前回、この夏まだ会えないと書いたサンショウクイは無事戻ってきました。絶滅危惧種の野鳥に毎年会えるのはうれしい限りです。ただ、キバシリは依然行方不明(?)
です。

さて今回はそのキバシリの名前の由来から始めます。

動きそのままの名前です。木を走ります。背中の色が木と同じ茶系ということもあり、なかなか見つけにくい野鳥の一つですが、見つけると写真を撮るのを忘れて魅入ってしまいます。

キバシリ①は見つけた時のものです。焦点も合っていなくて、これだけではキバシリとはわかりません。ただ、動いているので何度か見たことがある人にはキバシリとわかります。

これからが早いです。とにかく早い。本当に木を走っています。それも、下から上に、です。早すぎてカメラが追いつきません。来るであろう上方にカメラの焦点を合わせ待っています。来た、とシャッターを押そうとした時はもう通り過ぎています。

木の皮の中の虫を見つけるのか、数秒止まることがあります。その瞬間が撮影のチャンスです。

止まった時のキバシリ
横から見たキバシリ

何度か出会う中で訪れる嬉しい一瞬です。誰が名付けたかはわかりませんが、キバシリとは言い得て妙、と感心しきりです。

次はヤブサメです。

ヤブサメ

昔の人の繊細さが伺われる名付けです。鳴き声はジッジッです。そのジッジッというのが、薮でシトシトと降る雨のように聞こえ、ヤブで雨のように鳴く鳥、ヤブサメとなったそうです。
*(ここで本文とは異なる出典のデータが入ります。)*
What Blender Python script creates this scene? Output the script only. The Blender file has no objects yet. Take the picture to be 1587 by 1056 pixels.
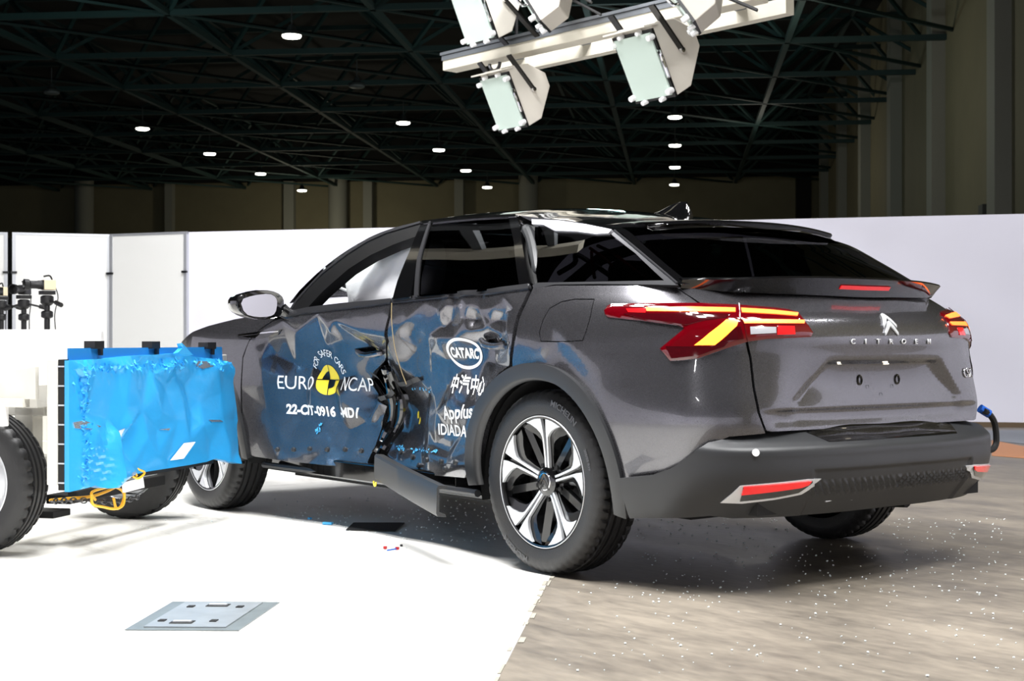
import bpy, bmesh, math, random
import numpy as np
from mathutils import Vector, Matrix
from mathutils.bvhtree import BVHTree
from mathutils.geometry import delaunay_2d_cdt
random.seed(7); rng = np.random.RandomState(7)
scn = bpy.context.scene
COL = scn.collection
# ---------------------------------------------------------------- camera
# metres; x = forward along the crashed car, y = its left side, z = up, origin under the rear axle
F = 2290.0; CX = 793.5; CY = 528.0
CAM = np.array([-4.363, 4.491, 0.895])
R2 = np.array([-.62, -.785, 0.]); R2 /= np.linalg.norm(R2)
D2 = np.array([.785, -.62, 0.]); D2 /= np.linalg.norm(D2)
UP = np.array([0., 0., 1.])
cd = bpy.data.cameras.new('camera'); cam = bpy.data.objects.new('camera', cd); COL.objects.link(cam)
cd.sensor_width = 36; cd.lens = F / 1587 * 36; cd.clip_start = .05; cd.clip_end = 300
cam.location = CAM
cam.rotation_euler = Matrix((R2, UP, -D2)).transposed().to_euler()
cd.dof.use_dof = True; cd.dof.focus_distance = 6.3; cd.dof.aperture_fstop = 8
scn.camera = cam
def gnd(rd): return CAM * [1, 1, 0] + R2 * rd[0] + D2 * rd[1]           # ground point from (metres right of, metres ahead of) the camera
def ray(p): return D2 + R2 * (p[0] - CX) / F - UP * (p[1] - CY) / F
def floor_at(px, py): r = ray((px, py)); return CAM + r * (-CAM[2] / r[2])
# ---------------------------------------------------------------- world and lights
w = bpy.data.worlds.new('hall_ambient'); scn.world = w; w.use_nodes = True
w.node_tree.nodes['Background'].inputs[0].default_value = (.75, .85, 1, 1)
w.node_tree.nodes['Background'].inputs[1].default_value = .035
def area(name, loc, target, sx, sy, power, col=(1, 1, 1), spread=180):
    l = bpy.data.lights.new(name, 'AREA'); l.shape = 'RECTANGLE'; l.size = sx; l.size_y = sy; l.energy = power; l.color = col
    l.spread = math.radians(spread)
    o = bpy.data.objects.new(name, l); COL.objects.link(o); o.location = loc
    o.rotation_euler = (Vector(target) - Vector(loc)).to_track_quat('-Z', 'Y').to_euler(); return o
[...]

その昔の、貴族のような優雅な人達は、生け垣などに囲まれた静かな邸宅で、ジッジッという鳥の鳴き声に耳を澄ませていたのでしょう。特に雨の降っている日には出歩くこともなく、シトシトと降る雨に鳥を重ねるという、風流、あるいは“わび”という言葉がぴったりの世界が思い浮かびます。

ただ、撮影には難しい鳥の一つです。警戒心が強いので、ブッシュから出てきてもすぐに中に入ってしまいます。何度か出会っていますが、撮影できたのは2度だけです。

ちなみに、ネットで見た野鳥観察難易度によると、ヤブサメは 3(数字が大きいほど難易度は上がります)、キバシリはオオアカゲラやマミチャジナイと同じランクの4 でした。

アクトパル宇治とその周辺の野鳥写真集にある中では、ヤマドリが 5で最高難度となっています。ただ、難易度の表は10までありますので、ウォークバーディングの道は果てしなく長い、ですね。

次回はその③として、宇宙を思わせる名前の鳥と、何と見事な名付けかと感心する鳥をご紹介したいと思います。